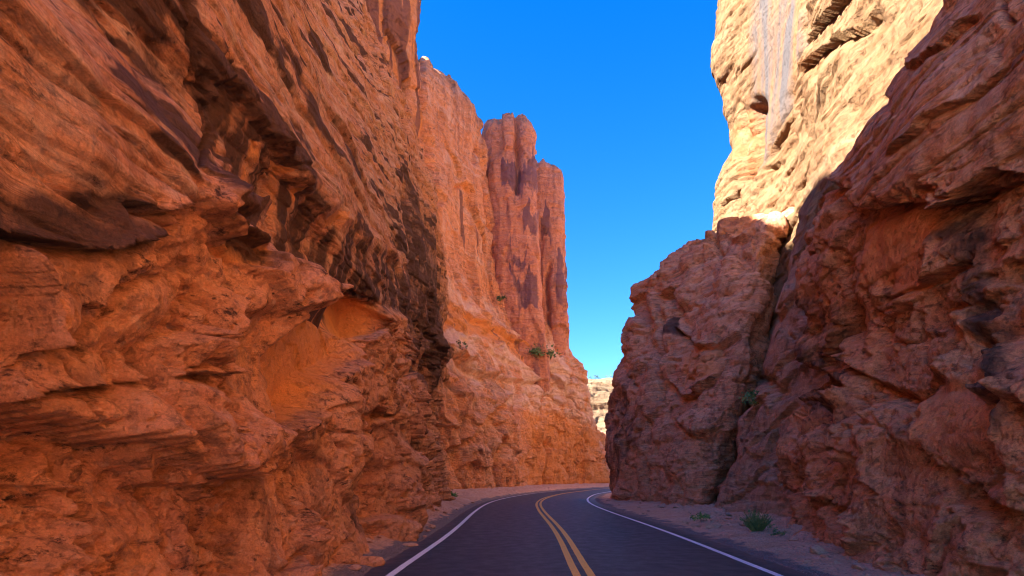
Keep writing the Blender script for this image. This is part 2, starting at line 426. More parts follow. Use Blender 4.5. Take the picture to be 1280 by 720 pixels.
# ------------------------------------------------------------------ LEFT NEAR WALL
def build_left_near():
    Ds = [-7, -6, -5, -4.4, -3.5, -2, 0.5, 2.2, 3.4, 4.6, 6, 8, 10.5, 13.5, 17, 21, 26, 31, 36, 39.5, 41.5, 42.7, 43.8, 45, 46.5, 48.5]
    Zs = [-1.2, 0, .9, 1.9, 2.9, 3.8, 4.6, 5.2, 5.8, 6.3, 6.9, 7.6, 8.2, 9.5, 11, 13, 15.5, 18.5, 22, 26, 30.5, 36, 42, 48]
    base = [(-40, -6), (-12, -4.3), (3, -3.55), (13, -3.35), (21, -3.75), (30, -4.4), (41, -5.1), (60, -5.2)]
    near = [(-2, .5), (0, .3), (1, .1), (3, .1), (4.2, .2), (5.2, .05), (5.8, -.35), (6.3, -.95), (6.9, -1.05), (7.6, -.72), (8.4, -.75), (10, -1.2), (14, -2.4), (20, -5), (28, -9.3), (36, -13.5), (48, -20)]
    far = [(-2, .4), (.4, .25), (3.9, -.55), (7.3, -.6), (10.8, -.1), (15.4, 0), (18.8, -.45), (24.6, -2.2), (30.4, -4.6), (36, -8.0), (42, -12.5), (48, -17)]
    wrap = [(-7, -30), (-6, -16), (-5, -6), (-4.4, -2), (-3.5, -.3), (-2, 0), (41, 0), (42.7, -.7), (43.8, -1.9), (45, -4), (46.5, -8), (48.5, -16)]  # near end cut short behind the camera to let bounced sunlight in
    G = []
    for z in Zs:
        row = []
        for D in Ds:
            k = float(sstep(13., 36., np.float64(D)))
            x = I(D, base) + I(z, near) * (1 - k) + I(z, far) * k + I(D, wrap)
            row.append((x, D, z))
        G.append(row)
    for row in G:
        for j, D in enumerate(Ds):
            x, y, z = row[j]
            if z > 30: row[j] = (x, y, 30 + (z - 30) * I(D, [(-8, .6), (-3, .72), (6, .76), (13, .85), (19, 1.1), (27, 1.3), (50, 1.3)]))  # crest above the view, height varied to place its shadow opposite
    top = G[-1]
    for back, dz in ((-6, 1.5), (-25, 2), (-75, 2), (-76, -60)):
        G.append([(top[j][0] + back, D, top[j][2] + dz) for j, D in enumerate(Ds)])
    p = Patch(G, 1.45, 2.0, 72, (1, 0, 0))
    P, U, W, X = p.P, p.U, p.W, p.XJ
    up = p.region([(-600, -900), (400, -900), (470, 60), (520, 200), (552, 360), (505, 400), (490, 332), (405, 245), (345, 165), (304, 100), (284, 150), (272, 220), (240, 250), (150, 262), (110, 300), (-80, 305), (-600, 60)], 16)
    far_up = sstep(9, 14, P[:, 2])
    smooth = np.maximum(up, far_up * .55)
    vfar = sstep(16, 34, P[:, 1])
    va = p.region([(262, 140), (300, 100), (345, 170), (405, 250), (492, 335), (500, 395), (472, 385), (395, 355), (352, 318), (318, 255), (285, 225)], 7)
    lo = (1 - smooth) * (1 - .85 * va)
    calm = .12 + 1.1 * sstep(-.15, .35, fbm(P / 2.6, 3, 46))
    p.d += .45 * fbm(P / 6, 3, 3) + .22 * fbm(P / 1.9, 3, 4)
    b = blocks(U, W, P, 2.2, 2.3, .42, .42, 11, .5) + blocks(U, W, P, .95, 1.0, .17, .24, 12, .5) + blocks(U, W, P, .36, .38, .04, .09, 13, .5)
    pit = np.maximum(0, fbm(P * np.array([1.5, 1.5, 1.7], f32), 5, 41) - .18)
    rd = ridged(P * np.array([.9, .9, .9], f32), 5, 44)
    p.d += lo * (p.sm(blocks(U, W, P, 3.2, 2.8, .26, .55, 10, .35)) + p.sm(b, 1) * calm * .75 + bulge(P, (.30, .30, .30), .5, 53, 2) + calm * bulge(P, (.95, .95, 1.0), .15, 54, 4) - (.4 + .9 * calm) * pit + .08 * rd * calm) - .30 * va + va * (strata(P, .3, 55, .07, .3, 3) + .05 * rd + veins(P, (.8, .8, 2.4), .05, .09, 56))
    p.d -= lo * (.30 * np.maximum(0, fbm(P * f32(3.6), 4, 42) - .16) + .10 * np.maximum(0, fbm(P * f32(9), 3, 43) - .1))
    p.d += lo * (saw(P, 1.25, .26, 57, 2.2, .6, .1) + calm * saw(P, .5, .10, 58, 2.2, .7, .2) + veins(P, (.7, .7, .9), .05, .32, 48) + veins(P, (1.7, 1.7, 2.0), .055, .14, 49)) + smooth * veins(P, (.35, .35, 2.4), .05, .12, 52, .1)
    s1 = strata(P, .55, 21, .11, .35, 5) + strata(P, .2, 22, .05, .3, 2.5)
    p.d += smooth * s1 * (1 - .4 * vfar) + lo * .16 * s1
    p.d += smooth * (.06 * rd - .5 * pit * sstep(.05, .3, fbm(P / 3, 2, 47)))
    # the far end is jointed into upright ribs
    rib = ridged(np.stack([P[:, 0] * .9, P[:, 1] * .9, P[:, 2] * .09], 1), 4, 51)
    p.d += vfar * (.42 * rib + blocks(U, W, P, 1.6, 4.5, .28, .25, 15, .35) * (1 - .3 * far_up))
    # read off the photograph
    p.crack([(236, -40), (247, 30), (252, 75), (264, 105), (258, 150), (249, 205)], 2.6, .28)
    p.crack([(246, 40), (243, 100), (248, 190)], 1.8, .16)
    p.ledge([(-120, 262), (0, 288), (60, 303), (130, 312), (215, 290)], 16, .42, .10)
    p.ledge([(152, 252), (185, 263), (244, 255)], 13, .40, .08)
    p.ledge([(-60, 492), (0, 500), (50, 503), (100, 483), (170, 478), (215, 462)], 12, .34, .08)
    p.ledge([(205, 470), (262, 466), (300, 462), (330, 474)], 14, .42, .08)
    p.ledge([(70, 560), (100, 600), (150, 615), (185, 640)], 12, .26)
    p.ledge([(285, 245), (312, 275), (345, 305), (352, 330)], 12, .4, .05)
    p.ledge([(288, 290), (318, 300), (340, 325)], 7, .22, .05)
    p.ledge([(262, 600), (300, 575), (340, 560), (380, 520)], 9, .2)
    p.ledge([(330, 128), (370, 203), (412, 206)], 6, .10)
    p.crack([(358, 590), (357, 720)], 3, .16)
    p.crack([(412, 395), (432, 430), (441, 470)], 2.5, .10)
    al = p.region([(388, 372), (430, 368), (470, 384), (462, 448), (438, 468), (408, 512), (366, 530), (364, 450)], 8)
    al2 = p.region([(300, 262), (350, 310), (345, 340), (300, 322)], 4)
    sl = p.region([(328, 598), (357, 590), (357, 760), (318, 760)], 3)
    flat = -.9 + .10 * fbm(P / 1.5, 2, 63) + .05 * ridged(P * 1.2, 3, 64) + blocks(U, W, P, 1.1, 1.4, .06, .05, 65, .4)
    p.d = p.d * (1 - al) + al * flat
    p.d = p.d * (1 - .75 * sl) + sl * .75 * .05
    p.d = p.d * (1 - .6 * al2) - al2 * .25
    nb = p.region([(312, 392), (372, 388), (368, 535), (316, 520)], 16)
    p.d = p.d * (1 - .75 * nb) - .38 * nb
    p.ledge([(398, 368), (435, 363), (475, 378)], 12, .30, .0)
    p.ledge([(455, 520), (484, 508), (494, 520)], 40, .6)
    p.crack([(474, 520), (470, 565), (484, 640)], 7, .6)
    p.crack([(502, 230), (505, 300), (512, 360), (505, 470)], 3.5, .5)
    p.crack([(528, 420), (520, 520), (530, 590)], 3, .5)
    # varnish, fresh streaks
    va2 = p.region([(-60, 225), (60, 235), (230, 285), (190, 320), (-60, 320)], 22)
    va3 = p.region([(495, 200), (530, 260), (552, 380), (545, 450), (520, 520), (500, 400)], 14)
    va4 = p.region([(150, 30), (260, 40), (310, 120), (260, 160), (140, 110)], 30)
    frs = np.zeros_like(va)
    for a, b_, w in (((330, 182), (314, 245), 8), ((371, 210), (356, 295), 12), ((432, 262), (408, 325), 7), ((392, 235), (372, 300), 3)):
        d, _, tt_ = pdist(p.X, [a, b_]); grainy = fbm(np.stack([U * 5, U * 0, W * .5], 1).astype(f32), 4, 66)
        frs = np.maximum(frs, (1 - sstep(w * .3, w * 1.5, d + grainy * w * 1.3)) * (1 - .75 * tt_) * sstep(0, .03, tt_))
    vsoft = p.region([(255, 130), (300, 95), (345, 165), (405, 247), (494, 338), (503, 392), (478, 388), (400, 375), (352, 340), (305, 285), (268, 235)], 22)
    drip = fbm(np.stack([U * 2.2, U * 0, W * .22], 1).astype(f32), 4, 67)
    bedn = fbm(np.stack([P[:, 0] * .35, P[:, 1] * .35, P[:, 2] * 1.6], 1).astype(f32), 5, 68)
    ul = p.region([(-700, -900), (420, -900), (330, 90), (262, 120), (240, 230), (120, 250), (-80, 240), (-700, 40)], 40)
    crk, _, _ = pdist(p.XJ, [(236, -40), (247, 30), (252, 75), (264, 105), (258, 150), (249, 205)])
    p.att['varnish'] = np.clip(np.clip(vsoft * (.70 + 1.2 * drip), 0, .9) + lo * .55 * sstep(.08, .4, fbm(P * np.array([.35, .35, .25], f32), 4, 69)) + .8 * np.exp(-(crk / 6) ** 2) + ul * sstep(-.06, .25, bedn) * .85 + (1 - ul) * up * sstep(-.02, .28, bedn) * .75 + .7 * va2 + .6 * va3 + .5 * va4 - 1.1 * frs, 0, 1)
    p.att['fresh'] = np.clip(np.maximum(np.maximum(al, .75 * frs), np.maximum(.75 * al2, .3 * lo)), 0, 1)
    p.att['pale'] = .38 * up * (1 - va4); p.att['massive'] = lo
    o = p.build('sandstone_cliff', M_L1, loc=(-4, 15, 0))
    tag(o, 'near rust red cliff on the left with an arched black stained overhang', 'cliff')
    return p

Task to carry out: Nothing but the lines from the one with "p.att['varnish'] = np.clip(np.clip(vsoft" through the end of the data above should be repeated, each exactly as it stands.

Finished task:
    p.att['varnish'] = np.clip(np.clip(vsoft * (.70 + 1.2 * drip), 0, .9) + lo * .55 * sstep(.08, .4, fbm(P * np.array([.35, .35, .25], f32), 4, 69)) + .8 * np.exp(-(crk / 6) ** 2) + ul * sstep(-.06, .25, bedn) * .85 + (1 - ul) * up * sstep(-.02, .28, bedn) * .75 + .7 * va2 + .6 * va3 + .5 * va4 - 1.1 * frs, 0, 1)
    p.att['fresh'] = np.clip(np.maximum(np.maximum(al, .75 * frs), np.maximum(.75 * al2, .3 * lo)), 0, 1)
    p.att['pale'] = .38 * up * (1 - va4); p.att['massive'] = lo
    o = p.build('sandstone_cliff', M_L1, loc=(-4, 15, 0))
    tag(o, 'near rust red cliff on the left with an arched black stained overhang', 'cliff')
    return p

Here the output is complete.